Die Partnerschaft mit der Fondation Maisons pour Etudiants Lausanne (FMEL) zielt darauf ab, die Internationalisierung der Universität zu fördern. Auf diesem Weg wird versucht, eine Reihe von Austauschabkommen zu sichern.

(Cédric Rychen, Leiter des Service des affaires sociales et de la mobilité étudiante (SASME) UNIL)

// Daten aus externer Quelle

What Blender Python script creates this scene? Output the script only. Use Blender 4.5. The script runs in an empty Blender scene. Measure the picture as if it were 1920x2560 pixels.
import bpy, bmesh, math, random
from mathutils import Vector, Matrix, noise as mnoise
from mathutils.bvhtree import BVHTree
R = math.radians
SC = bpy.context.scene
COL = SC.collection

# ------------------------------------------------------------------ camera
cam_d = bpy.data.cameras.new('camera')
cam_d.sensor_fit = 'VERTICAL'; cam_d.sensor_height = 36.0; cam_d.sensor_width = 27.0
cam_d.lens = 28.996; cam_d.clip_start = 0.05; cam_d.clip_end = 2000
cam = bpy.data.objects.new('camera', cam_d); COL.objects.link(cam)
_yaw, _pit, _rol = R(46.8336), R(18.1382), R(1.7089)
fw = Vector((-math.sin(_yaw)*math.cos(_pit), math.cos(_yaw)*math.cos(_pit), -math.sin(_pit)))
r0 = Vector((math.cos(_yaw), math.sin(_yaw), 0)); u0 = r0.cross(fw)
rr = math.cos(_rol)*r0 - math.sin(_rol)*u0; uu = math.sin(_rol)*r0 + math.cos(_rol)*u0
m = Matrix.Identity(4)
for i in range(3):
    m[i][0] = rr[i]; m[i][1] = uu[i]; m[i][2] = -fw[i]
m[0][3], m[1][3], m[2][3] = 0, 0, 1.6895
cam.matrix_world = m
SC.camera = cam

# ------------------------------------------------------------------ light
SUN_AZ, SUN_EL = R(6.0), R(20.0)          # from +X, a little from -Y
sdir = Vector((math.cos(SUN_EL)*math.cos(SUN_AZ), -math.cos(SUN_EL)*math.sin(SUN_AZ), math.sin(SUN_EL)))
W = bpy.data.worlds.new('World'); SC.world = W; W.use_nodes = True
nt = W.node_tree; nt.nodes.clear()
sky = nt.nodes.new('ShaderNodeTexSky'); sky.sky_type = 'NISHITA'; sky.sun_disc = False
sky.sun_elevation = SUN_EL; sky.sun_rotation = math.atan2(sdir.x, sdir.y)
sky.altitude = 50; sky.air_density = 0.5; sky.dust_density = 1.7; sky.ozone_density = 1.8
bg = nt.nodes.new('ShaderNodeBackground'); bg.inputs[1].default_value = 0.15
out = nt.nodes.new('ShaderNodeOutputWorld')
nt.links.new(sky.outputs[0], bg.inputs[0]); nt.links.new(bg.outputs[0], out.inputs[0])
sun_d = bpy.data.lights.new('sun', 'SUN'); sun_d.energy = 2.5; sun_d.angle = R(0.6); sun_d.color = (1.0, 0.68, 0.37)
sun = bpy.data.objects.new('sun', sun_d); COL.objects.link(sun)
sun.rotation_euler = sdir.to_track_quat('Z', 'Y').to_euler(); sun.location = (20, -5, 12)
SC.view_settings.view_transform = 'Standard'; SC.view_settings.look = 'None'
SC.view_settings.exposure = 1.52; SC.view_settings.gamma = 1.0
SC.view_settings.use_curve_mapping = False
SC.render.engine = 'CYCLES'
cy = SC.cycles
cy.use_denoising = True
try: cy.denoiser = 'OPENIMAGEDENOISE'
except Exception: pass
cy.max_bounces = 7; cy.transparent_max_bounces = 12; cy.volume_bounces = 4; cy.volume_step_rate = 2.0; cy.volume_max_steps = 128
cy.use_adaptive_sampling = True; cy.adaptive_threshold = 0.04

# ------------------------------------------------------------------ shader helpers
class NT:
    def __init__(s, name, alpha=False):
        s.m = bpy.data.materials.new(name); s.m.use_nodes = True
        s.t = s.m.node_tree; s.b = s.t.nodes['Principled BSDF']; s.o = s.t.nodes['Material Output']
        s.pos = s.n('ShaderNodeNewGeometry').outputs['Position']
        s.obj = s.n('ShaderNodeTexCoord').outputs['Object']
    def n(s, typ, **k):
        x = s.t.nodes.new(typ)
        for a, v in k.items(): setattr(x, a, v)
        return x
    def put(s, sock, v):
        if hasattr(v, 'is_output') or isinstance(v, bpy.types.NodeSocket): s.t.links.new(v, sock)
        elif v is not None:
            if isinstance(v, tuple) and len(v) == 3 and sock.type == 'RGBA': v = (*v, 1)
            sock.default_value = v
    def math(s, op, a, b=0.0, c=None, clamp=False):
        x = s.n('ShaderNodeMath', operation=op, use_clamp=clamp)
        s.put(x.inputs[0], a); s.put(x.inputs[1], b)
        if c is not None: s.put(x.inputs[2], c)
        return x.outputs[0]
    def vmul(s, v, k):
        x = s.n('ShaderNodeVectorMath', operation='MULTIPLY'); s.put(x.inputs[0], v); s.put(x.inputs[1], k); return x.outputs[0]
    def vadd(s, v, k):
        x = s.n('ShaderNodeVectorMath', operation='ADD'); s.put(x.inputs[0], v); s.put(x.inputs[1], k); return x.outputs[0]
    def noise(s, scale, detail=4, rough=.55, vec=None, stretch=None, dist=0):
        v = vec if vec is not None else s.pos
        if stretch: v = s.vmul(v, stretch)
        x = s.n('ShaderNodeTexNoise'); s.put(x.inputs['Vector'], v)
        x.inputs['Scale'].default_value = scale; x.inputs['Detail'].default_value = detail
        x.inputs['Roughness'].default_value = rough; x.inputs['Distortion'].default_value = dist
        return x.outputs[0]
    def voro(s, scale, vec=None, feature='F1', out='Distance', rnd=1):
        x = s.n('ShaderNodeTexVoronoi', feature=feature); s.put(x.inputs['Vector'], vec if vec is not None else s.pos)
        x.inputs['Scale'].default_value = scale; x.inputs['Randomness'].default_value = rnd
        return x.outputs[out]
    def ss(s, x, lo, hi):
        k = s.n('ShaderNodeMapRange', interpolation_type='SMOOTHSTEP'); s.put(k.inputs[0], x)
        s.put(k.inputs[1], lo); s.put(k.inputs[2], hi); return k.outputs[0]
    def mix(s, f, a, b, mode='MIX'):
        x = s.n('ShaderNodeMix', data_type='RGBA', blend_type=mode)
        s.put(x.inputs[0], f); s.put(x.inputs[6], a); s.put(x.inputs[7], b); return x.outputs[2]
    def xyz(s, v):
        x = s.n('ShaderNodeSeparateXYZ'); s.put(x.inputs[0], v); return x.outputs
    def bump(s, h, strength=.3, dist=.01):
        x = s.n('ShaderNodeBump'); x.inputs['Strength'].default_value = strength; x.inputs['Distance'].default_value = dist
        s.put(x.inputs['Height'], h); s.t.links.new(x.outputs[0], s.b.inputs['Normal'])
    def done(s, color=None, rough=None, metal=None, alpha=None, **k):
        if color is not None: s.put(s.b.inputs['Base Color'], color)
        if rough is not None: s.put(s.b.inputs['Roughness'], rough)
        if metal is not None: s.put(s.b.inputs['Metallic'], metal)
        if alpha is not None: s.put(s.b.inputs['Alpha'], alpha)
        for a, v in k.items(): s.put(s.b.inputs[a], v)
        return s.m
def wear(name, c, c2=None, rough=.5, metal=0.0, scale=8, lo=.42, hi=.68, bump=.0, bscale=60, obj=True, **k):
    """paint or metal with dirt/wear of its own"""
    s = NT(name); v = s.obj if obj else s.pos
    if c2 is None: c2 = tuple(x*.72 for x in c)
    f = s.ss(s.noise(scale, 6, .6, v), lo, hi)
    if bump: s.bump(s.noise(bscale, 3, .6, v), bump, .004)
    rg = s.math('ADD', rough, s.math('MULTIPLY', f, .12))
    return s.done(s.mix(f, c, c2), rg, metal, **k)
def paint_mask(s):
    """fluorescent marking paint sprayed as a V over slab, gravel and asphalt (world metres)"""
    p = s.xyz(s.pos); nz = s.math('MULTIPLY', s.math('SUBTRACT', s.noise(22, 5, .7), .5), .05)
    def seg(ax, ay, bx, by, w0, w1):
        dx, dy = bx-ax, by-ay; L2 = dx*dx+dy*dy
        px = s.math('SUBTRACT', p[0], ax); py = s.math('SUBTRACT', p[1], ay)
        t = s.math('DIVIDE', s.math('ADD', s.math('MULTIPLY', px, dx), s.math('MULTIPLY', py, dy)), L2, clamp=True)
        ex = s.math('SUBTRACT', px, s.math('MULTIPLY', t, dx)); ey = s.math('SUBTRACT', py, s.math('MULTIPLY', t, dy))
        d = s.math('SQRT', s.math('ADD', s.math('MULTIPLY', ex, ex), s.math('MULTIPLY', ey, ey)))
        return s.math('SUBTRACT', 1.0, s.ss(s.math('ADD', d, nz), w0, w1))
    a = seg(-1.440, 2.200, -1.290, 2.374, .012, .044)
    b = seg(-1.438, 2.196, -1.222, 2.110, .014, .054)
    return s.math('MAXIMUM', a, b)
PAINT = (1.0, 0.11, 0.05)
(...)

Wie Kooperationen Wohnangebote für internationale Studierende und Dozierende ermöglichen
Wir durften im Schweizer Kontext ein zweites Interview mit Cédric Rychen durchführen, Leiter des Büros für soziale Angelegenheiten und studentische Mobilität an der Universität Lausanne. Die Universität Lausanne hat eine Partnerschaft mit der Fondation Maisons pour Etudiants Lausanne (FMEL), eine Schweizer gemeinnützige Non-Profit-Organisation, welches das Ziel der Planung, dem Bau und dem Betrieb von Häusern für die Unterbringung von Studierenden verfolgt. Durch die Partnerschaft konnte die Universität Lausanne auch Plätze für internationale Mobilitäten sichern. Das Housing-Angebot in Lausanne richtet sich dabei nicht nur an Studierende, sondern auch an Gastdozierende, die zusätzlich zur Internationalisierung der Hochschule beitragen können. Trotz zunehmender online Kollaboration in Forschung und Lehre, bleiben reale, physische Treffen zwischen Personen aus unterschiedlichen Hochschulkulturen zentral. Weitere Eindrücke aus der Perspektive der Universität Lausanne erhalten sie im folgenden Interview. 
 

Konkrete Empfehlungen
Welche Massnahmen können Hochschulen konkret ergreifen, um die mobilen Studierenden im Bereich Housing so gut wie möglich zu begleiten? Der Bericht von ESN und ESU hat konkrete Vorschläge für die Unterstützung der Austauschstudierende vor, während und nach ihrer Mobilität gesammelt. Folgende Beispiele werden empfohlen: 

  • Eine klare Aufgabenteilung zwischen Heim- und Gastinstitution bezüglich der Wohnungssuche.
  • Die Etablierung eines Peer-to-Peer-Unterstützungsmechanismus (Outgoings bieten Incomings ihre Unterkunft an).
  • Eine Analyse der Wohntrends der Austauschstudierenden.

Zusammengefasst können Hochschulen im Bereich der Kommunikation, dem Informationsaustausch, der rechtlichen Unterstützung einen Unterschied in der Wohnungssuche und in der Austauscherfahrung bewirken.